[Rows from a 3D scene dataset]
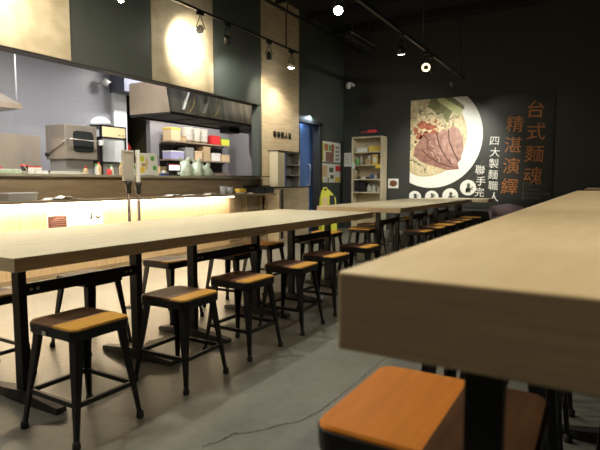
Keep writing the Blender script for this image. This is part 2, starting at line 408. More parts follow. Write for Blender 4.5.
tr = thing('tray', 'white rimmed tray on the bar top in front of the dishwasher', 'tray', (-5.4, 3.7, 1.156))
part('dish', box(-5.50,-5.24,3.40,3.80,1.156,1.164), 'white', tr)
t_ = MB(); t_.box(-5.50,-5.485,3.40,3.80,1.164,1.19); t_.box(-5.255,-5.24,3.40,3.80,1.164,1.19); t_.box(-5.5,-5.24,3.40,3.415,1.164,1.19); t_.box(-5.5,-5.24,3.785,3.80,1.164,1.19)
part('rim', t_, 'white', tr)
single('folded_film', box(-5.6,-5.3,2.5,3.14,1.156,1.20,bev=.012), 'bag', 'greenish folded plastic film at the left end of the bar top', 'plastic film')
single('red_saucer', MB().lathe([(.09,0),(.1,.01),(.09,.02)],(-5.45,2.90,1.203)), 'red', 'red saucer lying on the folded film at the left end of the bar top', 'saucer')
cu = thing('paper_cup', 'dark paper cup with pink rim just left of the white tray', 'cup', (-5.55,3.70,1.156))
cu.location = (-5.70,3.40,1.156)
part('cup_body', MB().lathe([(.03,0),(.04,.09)],(-5.70,3.40,1.156)), 'black', cu)
part('cup_lid', MB().lathe([(.043,.09),(.045,.105),(.02,.11)],(-5.70,3.40,1.156)), 'red', cu)
bx = thing('tissue_box', 'white box with pink top beside the dark cup on the bar', 'box', (-5.74,3.52,1.156))
part('carton', box(-5.80,-5.68,3.48,3.60,1.156,1.235,bev=.004), 'white', bx)
part('carton_top', box(-5.795,-5.685,3.485,3.595,1.235,1.25), 'red', bx)
lad = thing('ladle', 'small steel ladle standing upright on the bar top at far left', 'ladle', (-5.45,3.26,1.156))
part('ladle_bowl', MB().lathe([(.012,0),(.03,.012),(.035,.03)],(-5.45,3.26,1.156)), 'steel', lad)
part('ladle_handle', MB().tube([(-5.425,3.27,1.18),(-5.43,3.23,1.26)],.006), 'steel', lad)

# condiment bottles on the bar top
cols = [('cardboard','red','brown bottle with red cap, first of the bottles beside the tray'),('glass','green','clear bottle with green cap, second of the row of bottles'),('tan','red','tan jar with red lid among the bar bottles'),
        ('red','black','squat red bottle with black cap among the bar bottles'),('bowlwhite','green','off-white bottle with green cap among the bar bottles'),('cardboard','lime','brown bottle with lime cap near the pale sign stand'),('green','white','green bottle with white cap left of the pale sign stand'),('white','red','white bottle with red cap behind the pale sign stand')]
for i, (b, c, l) in enumerate(cols):
    x, y = -5.5+.08*(i%2), 4.06+i*.095
    t = thing('condiment_bottle', l, 'bottle', (x,y,1.156), 'condiment bottles on the bar top')
    hh = .08+.03*((i*7)%3)
    part('bottle_body', MB().lathe([(.028,0),(.03,.01),(.03,hh*.7),(.013,hh)],(x,y,1.156),12), b, t)
    part('cap', MB().lathe([(.014,hh),(.014,hh+.022)],(x,y,1.156),12), c, t)
t = thing('low_dish', 'small white dish between the tray and the bottles', 'dish', (-5.4,3.92,1.156))
part('dish_body', MB().lathe([(.05,0),(.09,.025),(.08,.025),(.045,.006)],(-5.4,3.92,1.156)), 'bowlwhite', t)
part('dish_foot', MB().lathe([(.045,0),(.045,.003)],(-5.4,4.13,1.1555)), 'bowlwhite', t)

# picture card, register, bags on the bar top
mc = thing('menu_card', 'white picture card with green and yellow food photos standing on the bar top', 'menu card', (-5.45,5.03,1.156))
part('card', box(-5.47,-5.455,4.85,5.205,1.158,1.465,bev=.006), 'paper', mc)
for (y0,y1,z0,z1,m_) in ((4.87,4.96,1.34,1.43,'lime'),(4.97,5.02,1.23,1.40,'tan'),(5.07,5.14,1.36,1.43,'green'),(5.11,5.18,1.23,1.30,'green'),(4.87,4.97,1.19,1.28,'yellow'),(4.90,4.98,1.28,1.33,'cardboard')):
    g = MB(); g.rings([[Vector((x,(y0+y1)/2+(y1-y0)/2*math.cos(a*PI/5)*(1+.15*math.sin(a*2.1)),(z0+z1)/2+(z1-z0)/2*math.sin(a*PI/5)*(1+.12*math.cos(a*3)))) for a in range(10)] for x in (-5.455,-5.452)],True,False)
    part('food_picture', g, m_, mc)
part('card_foot', box(-5.50,-5.42,4.96,5.10,1.156,1.162), 'black', mc)
gd = thing('green_dish', 'round green and white plate leaning behind the sign stands', 'plate', (-5.4,4.71,1.156))
g = MB(); g.rings([[Vector((x,4.71+r_*math.cos(a*PI/8),1.235+r_*math.sin(a*PI/8))) for a in range(16)] for x,r_ in ((-5.42,.06),(-5.40,.085))])
part('plate_body', g, 'bowlwhite', gd)
g = MB(); g.rings([[Vector((x,4.71+r_*math.cos(a*PI/8),1.235+r_*math.sin(a*PI/8))) for a in range(16)] for x,r_ in ((-5.40,.06),(-5.397,.06))])
part('plate_center', g, 'green', gd)

rg = thing('card_terminal', 'small black terminal with bright screen on the bar top', 'card terminal', (-5.4,5.50,1.156))
part('screen_bezel', box(-5.44,-5.415,5.36,5.62,1.22,1.345,bev=.006), 'black', rg)
part('screen', box(-5.416,-5.412,5.385,5.595,1.24,1.315), 'screen', rg)
part('screen_header', box(-5.416,-5.412,5.385,5.595,1.317,1.33), 'redled', rg)
part('stand_base', box(-5.50,-5.36,5.42,5.56,1.156,1.172,bev=.004), 'black', rg)
part('stand_neck', box(-5.45,-5.43,5.46,5.52,1.17,1.23), 'black', rg)
t = thing('tape_dispenser', 'small dark blue dispenser with white roll, left of the bright-screened terminal', 'dispenser', (-5.4,5.26,1.156))
part('body', box(-5.44,-5.36,5.20,5.33,1.156,1.19,bev=.01), 'blue', t)
part('roll', MB().tube([(-5.43,5.26,1.205),(-5.37,5.26,1.205)],.028,16), 'white', t)
t = thing('brown_carton', 'small brown carton on the bar between the picture card and the terminal', 'carton', (-5.6,5.43,1.156))
part('box', box(-5.68,-5.56,5.35,5.52,1.156,1.29,bev=.004), 'cardboard', t)
part('flap', box(-5.685,-5.555,5.35,5.52,1.29,1.295), 'tan', t)

def bag(cx, cy, cz, rx, ry, hgt, seed, label):
    t = thing('plastic_bag', label, 'bag', (cx,cy,cz), 'translucent shopping bags on the bar top')
    rnd = random.Random(seed); rings = []; ph = rnd.uniform(0,6)
    for k_,(f_,z_) in enumerate([(.8,0),(1,.06),(1.06,.25),(1.0,.42),(.86,.55),(.62,.66),(.40,.74),(.3,.78)]):
        rings.append([Vector((cx+rx*f_*math.cos(a)*(1+.12*math.sin(5*a+ph+k_*.8)), cy+ry*f_*math.sin(a)*(1+.10*math.cos(7*a+ph-k_*.6)), cz+hgt*z_+(.014*math.sin(3*a+ph) if z_ else 0))) for a in [2*PI*q/28 for q in range(28)]])
    part('bag_body', MB().rings(rings), 'bag', t)
    for s_ in (-1,1):
        g = MB(); R_ = []
        for k_ in range(6):
            u = k_/5; w_ = (.035+.03*math.sin(PI*u))*(1-.45*u); yy = cy+s_*(ry*.18+ry*.65*u); zz = cz+hgt*(.68+.36*u-.10*u*u)
            R_.append([Vector((cx+.3*w_*math.cos(a)+.01*s_, yy+w_*math.cos(a+.8)*.5, zz+w_*math.sin(a)*.8)) for a in [2*PI*q/10 for q in range(10)]])
        g.rings(R_); part('bag_handle', g, 'bag', t)
    g = blob(cx, cy, cz+.004, rx*.6, ry*.62, hgt*.22, seed+5); part('contents', g, 'green', t)
bag(-5.55,5.86,1.156,.10,.13,.31,3,'tall translucent shopping bag with green contents, beside the bright terminal')
bag(-5.5,6.06,1.156,.10,.11,.29,4,'middle of the three translucent shopping bags on the bar')
bag(-5.53,6.30,1.156,.10,.12,.22,8,'rightmost translucent shopping bag with green contents, short and wide')

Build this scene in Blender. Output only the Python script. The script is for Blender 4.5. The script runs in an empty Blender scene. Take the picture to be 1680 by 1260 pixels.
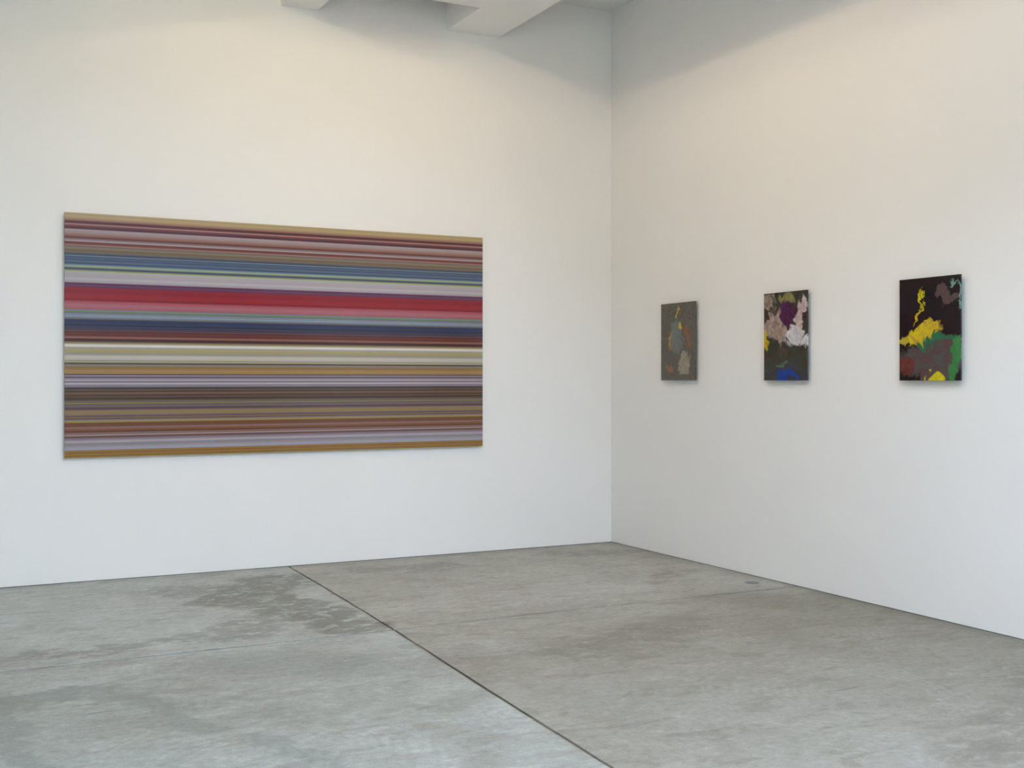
import bpy, bmesh, math, random
from mathutils import Vector

C = bpy.context.scene.collection
S = 1.328            # camera height in metres; plan coordinates below are metres
CAM = (-3.7482 * S, -6.0128 * S, S)

# ------------------------------------------------------------------ helpers
def link(name, bm, mats, parent=None, smooth=False):
    me = bpy.data.meshes.new(name)
    bmesh.ops.recalc_face_normals(bm, faces=bm.faces)
    bm.to_mesh(me); bm.free()
    for m in (mats if isinstance(mats, (list, tuple)) else [mats]):
        me.materials.append(m)
    if smooth:
        for p in me.polygons: p.use_smooth = True
    o = bpy.data.objects.new(name, me)
    C.objects.link(o)
    if parent: o.parent = parent
    return o

def add_box(bm, lo, hi, bevel=0.0, seg=2, mi=0):
    vs = [bm.verts.new((x, y, z)) for x in (lo[0], hi[0]) for y in (lo[1], hi[1]) for z in (lo[2], hi[2])]
    fs = [(0, 1, 3, 2), (4, 6, 7, 5), (0, 4, 5, 1), (2, 3, 7, 6), (0, 2, 6, 4), (1, 5, 7, 3)]
    faces = [bm.faces.new([vs[i] for i in f]) for f in fs]
    for f in faces: f.material_index = mi
    if bevel > 0:
        es = list({e for f in faces for e in f.edges})
        bmesh.ops.bevel(bm, geom=es, offset=bevel, segments=seg, affect='EDGES', profile=0.5)
    return faces

def box_obj(name, lo, hi, m, parent=None, bevel=0.0):
    bm = bmesh.new(); add_box(bm, lo, hi, bevel)
    return link(name, bm, m, parent)

def structure(o):
    o['kind'] = 'structure'; return o

def thing(name, label, cat, loc, group=None):
    o = bpy.data.objects.new(name, None); C.objects.link(o)
    o.location = loc; o['label'] = label; o['category'] = cat
    o.empty_display_size = 0.1
    if group: o['group'] = group
    return o

def s2l(c):
    r = []
    for v in c:
        v /= 255.0
        r.append(v / 12.92 if v <= 0.04045 else ((v + 0.055) / 1.055) ** 2.4)
    return tuple(r) + (1.0,)

def lamp(name, kind, loc, q, energy, parent=None, size=None, rot=None, radius=0.02):
    l = bpy.data.lights.new(name, kind); col, v = EM[q]
    l.color = col[:3]; l.energy = energy * v
    if kind == 'AREA':
        l.shape = 'RECTANGLE'; l.size, l.size_y = size
    else: l.shadow_soft_size = radius
    o = bpy.data.objects.new(name, l); C.objects.link(o); o.location = loc
    if rot: o.rotation_euler = rot
    if parent: o.parent = parent
    return o

class NT:
    def __init__(self, name):
        self.m = bpy.data.materials.new(name); self.m.use_nodes = True
        self.t = self.m.node_tree
        self.b = self.t.nodes['Principled BSDF']
    def n(self, typ, **kw):
        nd = self.t.nodes.new(typ)
        for k, v in kw.items(): setattr(nd, k, v)
        return nd
    def put(self, sock, v):
        if isinstance(v, bpy.types.NodeSocket): self.t.links.new(v, sock)
        elif v is not None: sock.default_value = v
    def math(self, op, a, b=None, c=None, clamp=False):
        nd = self.n('ShaderNodeMath', operation=op, use_clamp=clamp)
        self.put(nd.inputs[0], a)
        if b is not None: self.put(nd.inputs[1], b)
        if c is not None: self.put(nd.inputs[2], c)
        return nd.outputs[0]
    def vmath(self, op, a, b=None, scale=None):
        nd = self.n('ShaderNodeVectorMath', operation=op)
        self.put(nd.inputs[0], a)
        if b is not None: self.put(nd.inputs[1], b)
        if scale is not None: self.put(nd.inputs['Scale'], scale)
        return nd.outputs['Value'] if op in ('LENGTH', 'DOT_PRODUCT', 'DISTANCE') else nd.outputs['Vector']
    def noise(self, vec, scale, detail=4, rough=0.5, dist=0.0, out='Fac'):
        nd = self.n('ShaderNodeTexNoise')
        self.put(nd.inputs['Vector'], vec)
        nd.inputs['Scale'].default_value = scale; nd.inputs['Detail'].default_value = detail
        nd.inputs['Roughness'].default_value = rough; nd.inputs['Distortion'].default_value = dist
        return nd.outputs[out]
    def mapping(self, vec, loc=(0, 0, 0), rot=(0, 0, 0), scale=(1, 1, 1)):
        nd = self.n('ShaderNodeMapping')
        self.put(nd.inputs['Vector'], vec)
        nd.inputs['Location'].default_value = loc; nd.inputs['Rotation'].default_value = rot
        nd.inputs['Scale'].default_value = scale
        return nd.outputs[0]
    def rng(self, v, a, b, c=0.0, d=1.0, smooth=False):
        nd = self.n('ShaderNodeMapRange')
        if smooth: nd.interpolation_type = 'SMOOTHSTEP'
        self.put(nd.inputs['Value'], v)
        for i, k in ((1, a), (2, b), (3, c), (4, d)): nd.inputs[i].default_value = k
        return nd.outputs[0]
    def mix(self, f, a, b, mode='MIX'):
        nd = self.n('ShaderNodeMix', data_type='RGBA', blend_type=mode)
        self.put(nd.inputs[0], f); self.put(nd.inputs[6], a); self.put(nd.inputs[7], b)
        return nd.outputs[2]
    def ramp(self, f, stops, interp='LINEAR'):
        nd = self.n('ShaderNodeValToRGB')
        cr = nd.color_ramp; cr.interpolation = interp
        cr.elements[0].position = stops[0][0]; cr.elements[0].color = stops[0][1]
        cr.elements[1].position = stops[1][0]; cr.elements[1].color = stops[1][1]
        for p, c in stops[2:]:
            e = cr.elements.new(p); e.color = c
        self.put(nd.inputs[0], f)
        return nd.outputs[0]
    def bump(self, h, strength, dist):
        nd = self.n('ShaderNodeBump')
        nd.inputs['Strength'].default_value = strength; nd.inputs['Distance'].default_value = dist
        self.put(nd.inputs['Height'], h)
        self.t.links.new(nd.outputs[0], self.b.inputs['Normal'])
    def obj(self):
        return self.n('ShaderNodeTexCoord').outputs['Object']

# light given off by each lamp, rooflight and added frosted pane: colour, strength
EM = {}
for _q, _c in {'a': (34.0, 25.0, 11.5), 'a2': (41.0, 42.0, 38.0), 'e': (50.0, 37.0, 25.0), 'b': (37.0, 25.0, 15.0),
               'pm': (47.0, 59.0, 80.0), 'ws': (7.4, 7.1, 6.1)}.items():
    _m = max(_c); EM[_q] = ((_c[0] / _m, _c[1] / _m, _c[2] / _m, 1), _m)
# ------------------------------------------------------------------ plain materials
def mat_plaster(name, col, bump=0.12):
    k = NT(name); o = k.obj()
    n1 = k.noise(o, 1.3, 1, 0.5)
    c = k.mix(k.rng(n1, 0.3, 0.7), tuple(x * 0.985 for x in col[:3]) + (1,), col)
    k.put(k.b.inputs['Base Color'], c)
    k.b.inputs['Roughness'].default_value = 0.75
    k.b.inputs['Specular IOR Level'].default_value = 0.25
    return k.m

def mat_simple(name, col, rough=0.5, metal=0.0, spec=0.5):
    k = NT(name); o = k.obj()
    n = k.noise(o, 30, 3, 0.6)
    k.put(k.b.inputs['Base Color'], k.mix(n, tuple(x * 0.92 for x in col[:3]) + (1,), col))
    k.b.inputs['Roughness'].default_value = rough; k.b.inputs['Metallic'].default_value = metal
    k.b.inputs['Specular IOR Level'].default_value = spec
    return k.m

M_wall = mat_plaster('white_wall_paint', (0.80, 0.80, 0.795, 1))
M_ceil = mat_plaster('white_ceiling_paint', (0.78, 0.78, 0.77, 1))
M_beam = mat_plaster('white_beam_paint', (0.86, 0.86, 0.85, 1))
M_gap = mat_simple('dark_wall_gap', (0.22, 0.22, 0.21, 1), 0.9)
M_alu = mat_simple('aluminium', (0.62, 0.62, 0.62, 1), 0.35, 0.9)
M_wood = mat_simple('pale_subframe', (0.30, 0.28, 0.25, 1), 0.7)
M_cap = mat_simple('dull_grey_cap', (0.17, 0.18, 0.18, 1), 0.65)
M_rim = mat_simple('cap_rim', (0.24, 0.24, 0.23, 1), 0.6)
M_frame = mat_simple('window_frame_paint', (0.6, 0.6, 0.6, 1), 0.5)
M_lamp_body = mat_simple('white_lamp_housing', (0.8, 0.8, 0.8, 1), 0.5)

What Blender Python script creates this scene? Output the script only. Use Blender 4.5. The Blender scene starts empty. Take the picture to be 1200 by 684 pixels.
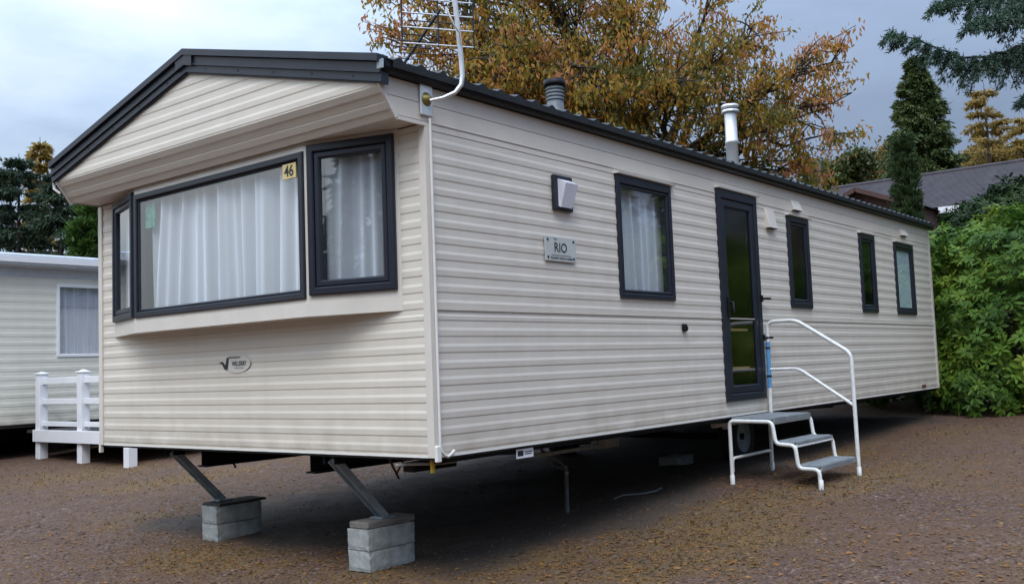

What you will do -
Take out nothing but the lines from the one containing "Build this scene" to the one containing "return link(name, bm, m, parent)", inclusive, retyped exactly. Drop the pictures.

Solution -
Build this scene in Blender. Output only the Python script. The script is for Blender 4.5. The script runs in an empty Blender scene. Take the picture to be 1680 by 1260 pixels.
import bpy, bmesh, math, random
from mathutils import Vector

C = bpy.context.scene.collection
S = 1.328            # camera height in metres; plan coordinates below are metres
CAM = (-3.7482 * S, -6.0128 * S, S)

# ------------------------------------------------------------------ helpers
def link(name, bm, mats, parent=None, smooth=False):
    me = bpy.data.meshes.new(name)
    bmesh.ops.recalc_face_normals(bm, faces=bm.faces)
    bm.to_mesh(me); bm.free()
    for m in (mats if isinstance(mats, (list, tuple)) else [mats]):
        me.materials.append(m)
    if smooth:
        for p in me.polygons: p.use_smooth = True
    o = bpy.data.objects.new(name, me)
    C.objects.link(o)
    if parent: o.parent = parent
    return o

def add_box(bm, lo, hi, bevel=0.0, seg=2, mi=0):
    vs = [bm.verts.new((x, y, z)) for x in (lo[0], hi[0]) for y in (lo[1], hi[1]) for z in (lo[2], hi[2])]
    fs = [(0, 1, 3, 2), (4, 6, 7, 5), (0, 4, 5, 1), (2, 3, 7, 6), (0, 2, 6, 4), (1, 5, 7, 3)]
    faces = [bm.faces.new([vs[i] for i in f]) for f in fs]
    for f in faces: f.material_index = mi
    if bevel > 0:
        es = list({e for f in faces for e in f.edges})
        bmesh.ops.bevel(bm, geom=es, offset=bevel, segments=seg, affect='EDGES', profile=0.5)
    return faces

def box_obj(name, lo, hi, m, parent=None, bevel=0.0):
    bm = bmesh.new(); add_box(bm, lo, hi, bevel)
    return link(name, bm, m, parent)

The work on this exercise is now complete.